Launched in 2014, and offered each fall to approximately 30 community members at Trent’s growing campus in the GTA, the ten-week program reflects the diverse span of Humanities and Social Science programs students can choose to study at Trent University Durham. Topics in the community program range from the history of comics and business management, to journalism in early Canada.

Designed for students facing barriers to post-secondary education, the program provides additional resources to ease the transition, including child care, free parking, transportation and access to the campus library.

“Trent's offering an amazing thing with Humanities 101. I’m glad I participated,” says Lindsay, a 2015 program participant. “I enjoyed the instruction from professors who knew their students were there simply to learn, not vie for grades. I was also glad to learn about post-secondary education opportunities and Trent's specific programs, as it helped me plan for my future education.”

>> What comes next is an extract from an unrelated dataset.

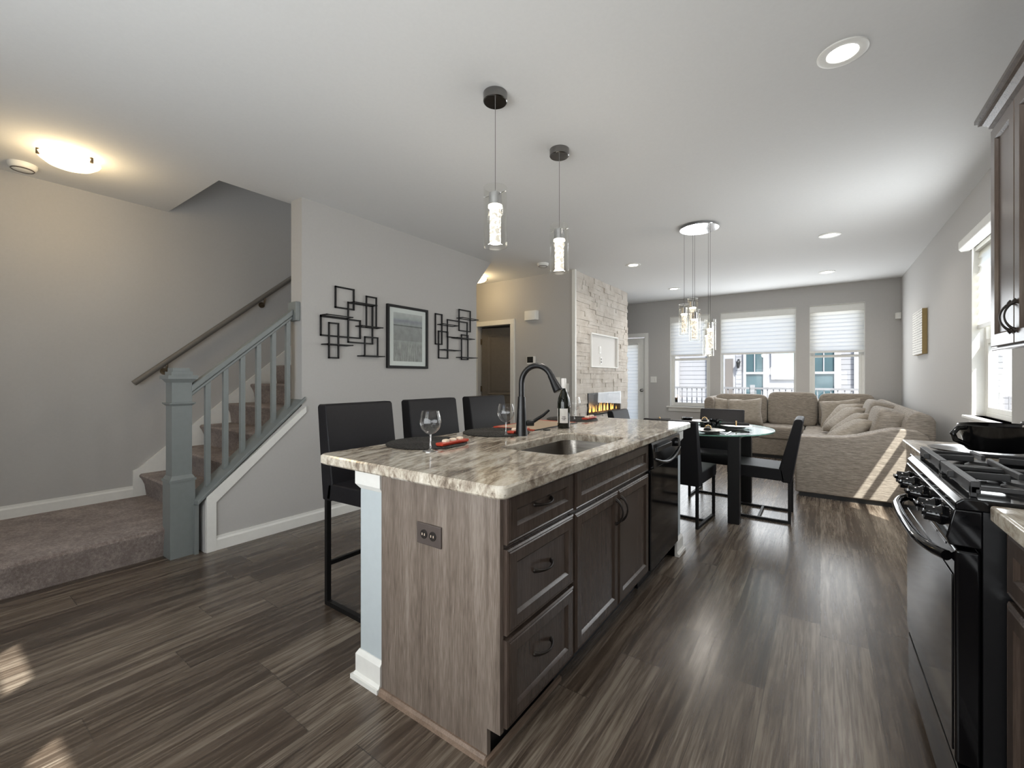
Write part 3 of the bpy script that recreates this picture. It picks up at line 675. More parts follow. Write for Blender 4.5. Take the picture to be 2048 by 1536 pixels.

City councillor takes part

To show their support for the growing program, and to enjoy a weekly night out, Oshawa City Councillor Rick Kerr and his wife, Janice, enrolled in the program. Councillor Kerr was keen to experience the course so he could recommend it to other Oshawa agencies.

“The course is an excellent contribution to our community's well-being and development,” says Councillor Kerr. “Humanities 101 provides the opportunity for participants to learn and gain confidence to successfully pursue an education and to advance both intellectually and through employment.”

Part of a network of program organizers and universities across Canada, Trent offers the outreach program to students recommended by various social services agencies in the region. These relationships with many local organizations including the United Way and the Durham Region Employment Network, help Trent University Durham serve as a strong community partner in Durham Region and the GTA. 

An open invitation to learning

Speaking of the impact of the program, Ms. Ashton says: “Students leave the program with a positive perception of Trent. They feel welcome to return to our public lectures, use the library and be involved on campus. As a community partner we want to offer engaging educational opportunities through Humanities 101, our undergraduate programs and local events.”